WHEREAS, The attorney general of Tennessee has interpreted the Tennessee campaign Financial Disclosure Act of 1980 (Tenn. Code Ann. Sec. 2-10-101) to mean that churches are political campaign committees (Political Action Committees) if they spend at least $250 in any quarter for or against any measure submitted to voters; and

WHEREAS, Public officials have ordered certain churches in Jackson, Tennessee, to file forms as political campaign committees because these churches contributed funds to oppose a liquor-by-the-drink proposal submitted to the voters; and

WHEREAS, These churches have opposed, and are opposing, such rulings as an infringement upon the churches’ rights to address moral concerns; and

WHEREAS, The Tennessee Baptist Convention adopted in 1984 a resolution supporting the churches and opposing the cited law; and

WHEREAS, The effects of the enforcement of the cited law would be to chill the free exercise of religion, to stifle religion’s voice on moral issues in the public forum, and to draw churches into entangling subservience to government.

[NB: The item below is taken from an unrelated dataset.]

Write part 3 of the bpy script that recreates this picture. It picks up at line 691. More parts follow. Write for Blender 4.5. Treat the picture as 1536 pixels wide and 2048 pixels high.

Be it therefore RESOLVED, That we, the messengers of the Southern Baptist Convention meeting in Dallas, June 11-13, 1985, register our alarm over any law that would require filing with the government when churches address moral and ethical issues in the public forum; and

Be it further RESOLVED, That we urge Southern Baptists to protest government rulings and oppose passage of laws which attempt to restrict Christian influence on public policy; and

Be it finally RESOLVED, That we urge churches to oppose any law that would classify churches as political campaign committees if they address such issues.